> [PROBLEM DETAILS]:
Without the pictures, print each of the records below exactly as it appears.

> [SUPPLIED MATERIAL]:
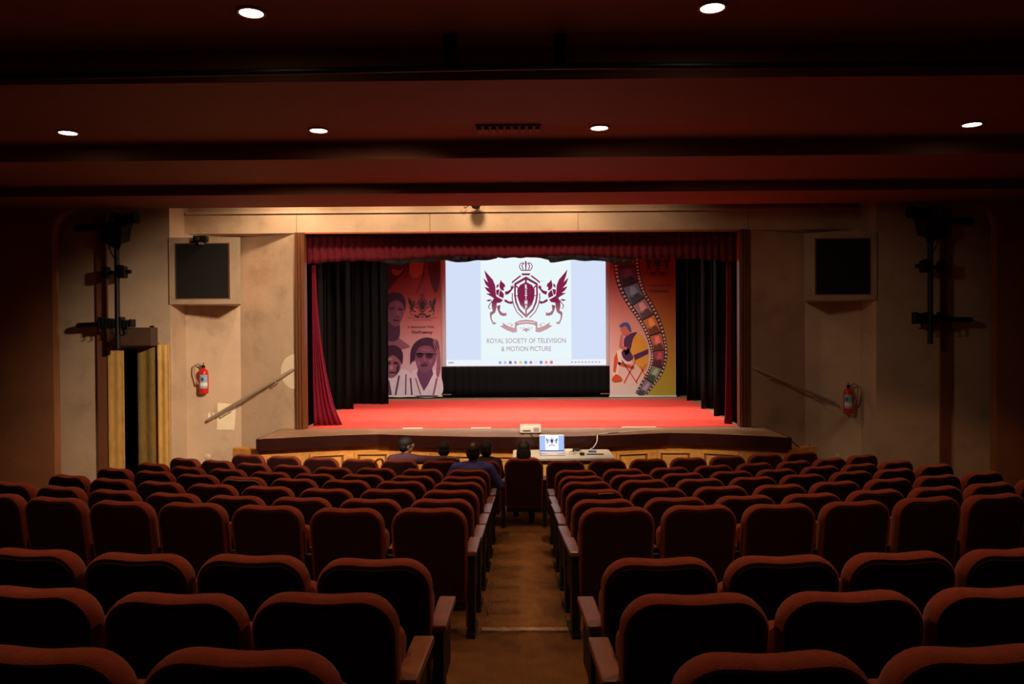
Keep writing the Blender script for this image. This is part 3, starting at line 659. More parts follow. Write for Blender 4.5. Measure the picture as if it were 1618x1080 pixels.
def make_seat():
    root = bpy.data.objects.new('theatre_seat', None); COL.objects.link(root)
    v, f = pillow(OUT, [(.026, -.030), (.010, -.034), (.002, -.022), (0, 0.0), (.004, .03), (.016, .055), (.04, .07), (.09, .076)], TILT)
    b = mesh_of(v, f, 'backrest', M_seat); b.parent = root
    v, f = pillow(inset(OUT, .024), [(.03, -.041), (.006, -.040), (0, -.034), (0, -.02)], TILT)
    p = mesh_of(v, f, 'back_panel', M_seatshade); p.parent = b
    v, f = pillow(rounded_outline(.235, .24, 0, .44, .07, .05, 0), [(.04, -.05), (.01, -.045), (0, -.02), (0, .02), (.01, .045), (.05, .055)], Matrix.Identity(4))
    s = mesh_of(v, f, 'seat_cushion', M_seat); s.parent = root
    s.location = (0, .16, .29); s.rotation_euler = (math.radians(-8), 0, 0)
    o = MB().bbox(-.24, .24, .03, .30, .17, .27, .02).build('seat_pan', M_blackmetal, root)
    return root
def make_arm(aisle):
    parts = []
    mb = MB(); mb.bbox(-.043 if aisle else -.03, .043 if aisle else .03, -.03 if aisle else .06, .39, .578, .612, .010); parts.append(mb.build('armrest', M_arm))
    mb = MB(); mb.box(-.026, .026, .0, .10, 0.0, .575).box(-.020, .020, .10, .32, .30, .575).box(-.030, .030, -.04, .26, 0.0, .03)
    parts.append(mb.build('leg', M_blackmetal))
    if aisle:
        pts = [(.02, .06), (.13, .06), (.30, .30), (.36, .57), (.02, .57)]
        n = len(pts); vs = [(x, y, z) for x in (.026, .04) for y, z in pts]
        tri = tessellate_polygon([[Vector((y, z, 0)) for y, z in pts]])
        fs = [tuple(t) for t in tri] + [tuple(i + n for i in t) for t in tri] + [(i, (i + 1) % n, (i + 1) % n + n, i + n) for i in range(n)]
        parts.append(MB().add(vs, fs).build('end_panel', M_panelwood))
    return parts
PROTO = make_seat()
ARM = make_arm(False); ARME = make_arm(True)
def cp(o, parent, loc=None, rot=None, scale=None):
    c = o.copy(); COL.objects.link(c); c.parent = parent
    if loc is not None: c.location = loc
    if rot is not None: c.rotation_euler = rot
    if scale is not None: c.scale = scale
    return c
def put_seat(x, y, yaw, label, arms, down=False, worn=None, group='maroon theatre seats in rows', dz=0.0):
    r = PROTO.copy(); COL.objects.link(r); r.name = 'theatre_seat'; r.location = (x, y, floor_z(x, y) + dz); r.rotation_euler = (0, 0, yaw)
    r['label'] = label; r['category'] = 'seat'; r['group'] = group
    b = None
    for ch in PROTO.children:
        c = cp(ch, r)
        for g in ch.children: cp(g, c)
        if ch.name.startswith('backrest'): b = c
        if down and ch.name.startswith('seat_cushion'): c.location = (0, .08, .40); c.rotation_euler = (math.radians(-90), 0, 0)
    for side, kind in arms:
        src = ARME if kind else ARM
        for p in src: cp(p, r, (side * .285, 0, 0), None, (side * -1 if kind else 1, 1, 1) if kind else None)
    if worn:
        pts = [TILT @ Vector((x_, -.036, z_)) for x_, z_ in inset(OUT, .022)]
        pts = [p for p in pts if p.z > worn[0] and worn[1] < p.x < worn[2]]
        MB().tube(pts, .005, 5).build('worn_piping', M_piping, b)['label'] = 'pale worn seam'
    return r
ORD = ['', 'first', 'second', 'third', 'fourth', 'fifth', 'sixth', 'seventh', 'eighth', 'ninth', 'tenth']
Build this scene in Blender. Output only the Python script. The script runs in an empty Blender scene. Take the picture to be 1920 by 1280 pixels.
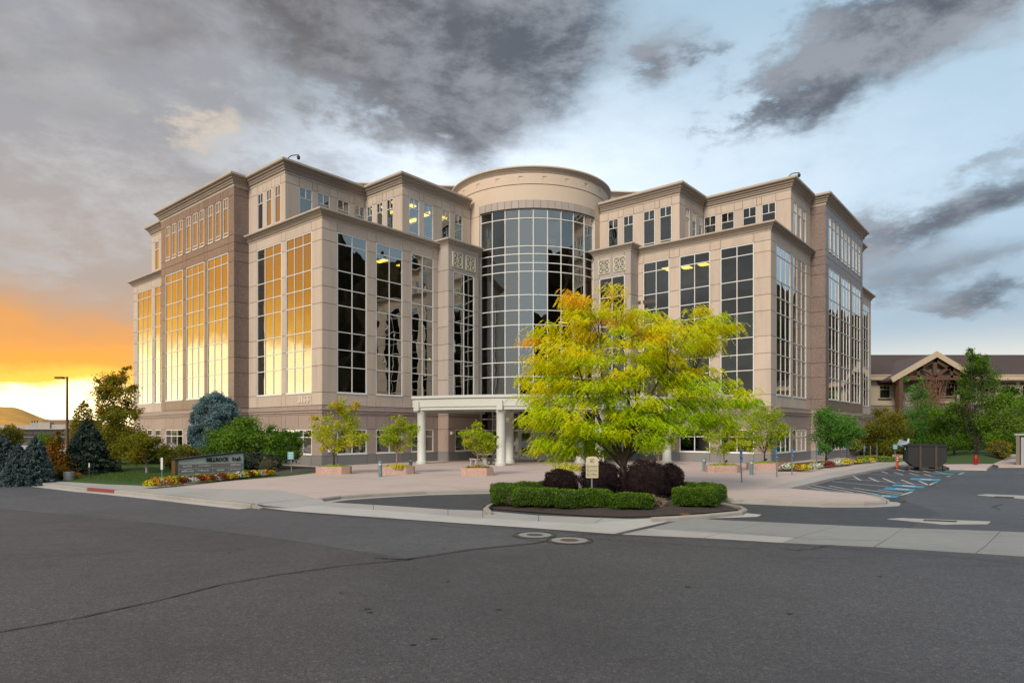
import bpy, math, random
import numpy as np
from mathutils import Vector, Matrix

rnd = random.Random(7)
RNG = np.random.default_rng(11)
D = bpy.data
SC = bpy.context.scene
COL = SC.collection
R = math.radians
PI = math.pi

# ------------------------------------------------------------------ camera
FPX, HORIZ, CAMH = 1204.8, 807.0, 2.4
cd = D.cameras.new('camera')
cam = D.objects.new('camera', cd)
COL.objects.link(cam)
cam.location = (0, 0, CAMH)
cam.rotation_euler = (R(90), 0, 0)
cd.sensor_width = 36.0
cd.lens = 36.0 * FPX / 1920.0
cd.shift_y = (HORIZ - 640.0) / 1920.0
cd.clip_end = 12000
cd.clip_start = 0.1
SC.camera = cam

# ------------------------------------------------------------------ render / view
SC.render.engine = 'CYCLES'
SC.view_settings.view_transform = 'Standard'
SC.view_settings.look = 'None'
SC.view_settings.gamma = 1.0
SC.view_settings.use_curve_mapping = False
SC.view_settings.exposure = 1.1
SC.cycles.use_denoising = True
SC.cycles.max_bounces = 6
SC.cycles.diffuse_bounces = 3
SC.cycles.glossy_bounces = 4
SC.cycles.transmission_bounces = 4
SC.cycles.transparent_max_bounces = 8
SC.cycles.caustics_reflective = False
SC.cycles.caustics_refractive = False

# ------------------------------------------------------------------ world: dusk sky with clouds
SUN_AZ, SUN_EL = -150.0, 34.0           # degrees from +Y; soft fill from behind left, not the sunset's direction


class X:
    """tiny expression wrapper over math nodes"""
    nt = None

    def __init__(s, v):
        s.v = v

    @staticmethod
    def m(op, *a, clamp=False):
        n = X.nt.nodes.new('ShaderNodeMath')
        n.operation = op
        n.use_clamp = clamp
        for i, q in enumerate(a):
            q = q.v if isinstance(q, X) else q
            if isinstance(q, (int, float)):
                n.inputs[i].default_value = q
            else:
                X.nt.links.new(q, n.inputs[i])
        return X(n.outputs[0])

    def __add__(s, o): return X.m('ADD', s, o)
    def __radd__(s, o): return X.m('ADD', o, s)
    def __sub__(s, o): return X.m('SUBTRACT', s, o)
    def __rsub__(s, o): return X.m('SUBTRACT', o, s)
    def __mul__(s, o): return X.m('MULTIPLY', s, o)
    def __rmul__(s, o): return X.m('MULTIPLY', o, s)
    def __truediv__(s, o): return X.m('DIVIDE', s, o)
    def __neg__(s): return X.m('MULTIPLY', s, -1.0)
    def clamp(s): return X.m('ADD', s, 0.0, clamp=True)
    def max(s, o): return X.m('MAXIMUM', s, o)
    def min(s, o): return X.m('MINIMUM', s, o)


def smooth(x, a, b):
    n = X.nt.nodes.new('ShaderNodeMapRange')
    n.interpolation_type = 'SMOOTHSTEP'
    n.inputs['From Min'].default_value = a
    n.inputs['From Max'].default_value = b
    if a > b:
        n.inputs['From Min'].default_value = b
        n.inputs['From Max'].default_value = a
        n.inputs['To Min'].default_value = 1
        n.inputs['To Max'].default_value = 0
    X.nt.links.new(x.v, n.inputs['Value'])
    return X(n.outputs['Result'])


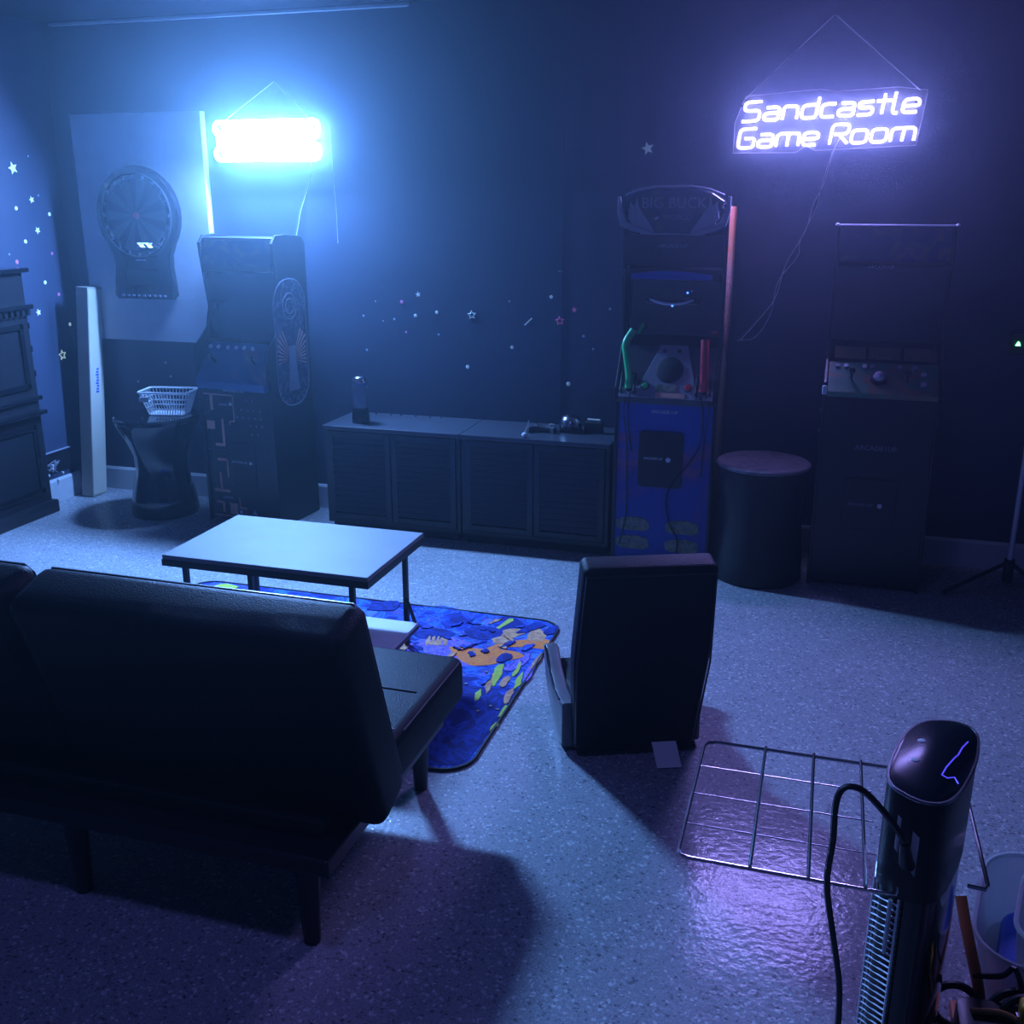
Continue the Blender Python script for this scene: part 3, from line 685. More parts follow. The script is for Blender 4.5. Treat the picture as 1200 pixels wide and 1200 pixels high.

> [FULL RESPONSE]:
Keep writing the Blender script for this image. This is part 3, starting at line 659. More parts follow. Write for Blender 4.5. Measure the picture as if it were 1618x1080 pixels.
def make_seat():
    root = bpy.data.objects.new('theatre_seat', None); COL.objects.link(root)
    v, f = pillow(OUT, [(.026, -.030), (.010, -.034), (.002, -.022), (0, 0.0), (.004, .03), (.016, .055), (.04, .07), (.09, .076)], TILT)
    b = mesh_of(v, f, 'backrest', M_seat); b.parent = root
    v, f = pillow(inset(OUT, .024), [(.03, -.041), (.006, -.040), (0, -.034), (0, -.02)], TILT)
    p = mesh_of(v, f, 'back_panel', M_seatshade); p.parent = b
    v, f = pillow(rounded_outline(.235, .24, 0, .44, .07, .05, 0), [(.04, -.05), (.01, -.045), (0, -.02), (0, .02), (.01, .045), (.05, .055)], Matrix.Identity(4))
    s = mesh_of(v, f, 'seat_cushion', M_seat); s.parent = root
    s.location = (0, .16, .29); s.rotation_euler = (math.radians(-8), 0, 0)
    o = MB().bbox(-.24, .24, .03, .30, .17, .27, .02).build('seat_pan', M_blackmetal, root)
    return root
def make_arm(aisle):
    parts = []
    mb = MB(); mb.bbox(-.043 if aisle else -.03, .043 if aisle else .03, -.03 if aisle else .06, .39, .578, .612, .010); parts.append(mb.build('armrest', M_arm))
    mb = MB(); mb.box(-.026, .026, .0, .10, 0.0, .575).box(-.020, .020, .10, .32, .30, .575).box(-.030, .030, -.04, .26, 0.0, .03)
    parts.append(mb.build('leg', M_blackmetal))
    if aisle:
        pts = [(.02, .06), (.13, .06), (.30, .30), (.36, .57), (.02, .57)]
        n = len(pts); vs = [(x, y, z) for x in (.026, .04) for y, z in pts]
        tri = tessellate_polygon([[Vector((y, z, 0)) for y, z in pts]])
        fs = [tuple(t) for t in tri] + [tuple(i + n for i in t) for t in tri] + [(i, (i + 1) % n, (i + 1) % n + n, i + n) for i in range(n)]
        parts.append(MB().add(vs, fs).build('end_panel', M_panelwood))
    return parts
PROTO = make_seat()
ARM = make_arm(False); ARME = make_arm(True)
def cp(o, parent, loc=None, rot=None, scale=None):
    c = o.copy(); COL.objects.link(c); c.parent = parent
    if loc is not None: c.location = loc
    if rot is not None: c.rotation_euler = rot
    if scale is not None: c.scale = scale
    return c
def put_seat(x, y, yaw, label, arms, down=False, worn=None, group='maroon theatre seats in rows', dz=0.0):
    r = PROTO.copy(); COL.objects.link(r); r.name = 'theatre_seat'; r.location = (x, y, floor_z(x, y) + dz); r.rotation_euler = (0, 0, yaw)
    r['label'] = label; r['category'] = 'seat'; r['group'] = group
    b = None
    for ch in PROTO.children:
        c = cp(ch, r)
        for g in ch.children: cp(g, c)
        if ch.name.startswith('backrest'): b = c
        if down and ch.name.startswith('seat_cushion'): c.location = (0, .08, .40); c.rotation_euler = (math.radians(-90), 0, 0)
    for side, kind in arms:
        src = ARME if kind else ARM
        for p in src: cp(p, r, (side * .285, 0, 0), None, (side * -1 if kind else 1, 1, 1) if kind else None)
    if worn:
        pts = [TILT @ Vector((x_, -.036, z_)) for x_, z_ in inset(OUT, .022)]
        pts = [p for p in pts if p.z > worn[0] and worn[1] < p.x < worn[2]]
        MB().tube(pts, .005, 5).build('worn_piping', M_piping, b)['label'] = 'pale worn seam'
    return r
ORD = ['', 'first', 'second', 'third', 'fourth', 'fifth', 'sixth', 'seventh', 'eighth', 'ninth', 'tenth']
Build this scene in Blender. Output only the Python script. The script runs in an empty Blender scene. Take the picture to be 1920 by 1280 pixels.
import bpy, math, random
import numpy as np
from mathutils import Vector, Matrix

rnd = random.Random(7)
RNG = np.random.default_rng(11)
D = bpy.data
SC = bpy.context.scene
COL = SC.collection
R = math.radians
PI = math.pi

# ------------------------------------------------------------------ camera
FPX, HORIZ, CAMH = 1204.8, 807.0, 2.4
cd = D.cameras.new('camera')
cam = D.objects.new('camera', cd)
COL.objects.link(cam)
cam.location = (0, 0, CAMH)
cam.rotation_euler = (R(90), 0, 0)
cd.sensor_width = 36.0
cd.lens = 36.0 * FPX / 1920.0
cd.shift_y = (HORIZ - 640.0) / 1920.0
cd.clip_end = 12000
cd.clip_start = 0.1
SC.camera = cam

# ------------------------------------------------------------------ render / view
SC.render.engine = 'CYCLES'
SC.view_settings.view_transform = 'Standard'
SC.view_settings.look = 'None'
SC.view_settings.gamma = 1.0
SC.view_settings.use_curve_mapping = False
SC.view_settings.exposure = 1.1
SC.cycles.use_denoising = True
SC.cycles.max_bounces = 6
SC.cycles.diffuse_bounces = 3
SC.cycles.glossy_bounces = 4
SC.cycles.transmission_bounces = 4
SC.cycles.transparent_max_bounces = 8
SC.cycles.caustics_reflective = False
SC.cycles.caustics_refractive = False

# ------------------------------------------------------------------ world: dusk sky with clouds
SUN_AZ, SUN_EL = -150.0, 34.0           # degrees from +Y; soft fill from behind left, not the sunset's direction


class X:
    """tiny expression wrapper over math nodes"""
    nt = None

    def __init__(s, v):
        s.v = v

    @staticmethod
    def m(op, *a, clamp=False):
        n = X.nt.nodes.new('ShaderNodeMath')
        n.operation = op
        n.use_clamp = clamp
        for i, q in enumerate(a):
            q = q.v if isinstance(q, X) else q
            if isinstance(q, (int, float)):
                n.inputs[i].default_value = q
            else:
                X.nt.links.new(q, n.inputs[i])
        return X(n.outputs[0])

    def __add__(s, o): return X.m('ADD', s, o)
    def __radd__(s, o): return X.m('ADD', o, s)
    def __sub__(s, o): return X.m('SUBTRACT', s, o)
    def __rsub__(s, o): return X.m('SUBTRACT', o, s)
    def __mul__(s, o): return X.m('MULTIPLY', s, o)
    def __rmul__(s, o): return X.m('MULTIPLY', o, s)
    def __truediv__(s, o): return X.m('DIVIDE', s, o)
    def __neg__(s): return X.m('MULTIPLY', s, -1.0)
    def clamp(s): return X.m('ADD', s, 0.0, clamp=True)
    def max(s, o): return X.m('MAXIMUM', s, o)
    def min(s, o): return X.m('MINIMUM', s, o)


def smooth(x, a, b):
    n = X.nt.nodes.new('ShaderNodeMapRange')
    n.interpolation_type = 'SMOOTHSTEP'
    n.inputs['From Min'].default_value = a
    n.inputs['From Max'].default_value = b
    if a > b:
        n.inputs['From Min'].default_value = b
        n.inputs['From Max'].default_value = a
        n.inputs['To Min'].default_value = 1
        n.inputs['To Max'].default_value = 0
    X.nt.links.new(x.v, n.inputs['Value'])
    return X(n.outputs['Result'])


Continue the Blender Python script for this scene: part 3, from line 685. More parts follow. The script is for Blender 4.5. Treat the picture as 1200 pixels wide and 1200 pixels high.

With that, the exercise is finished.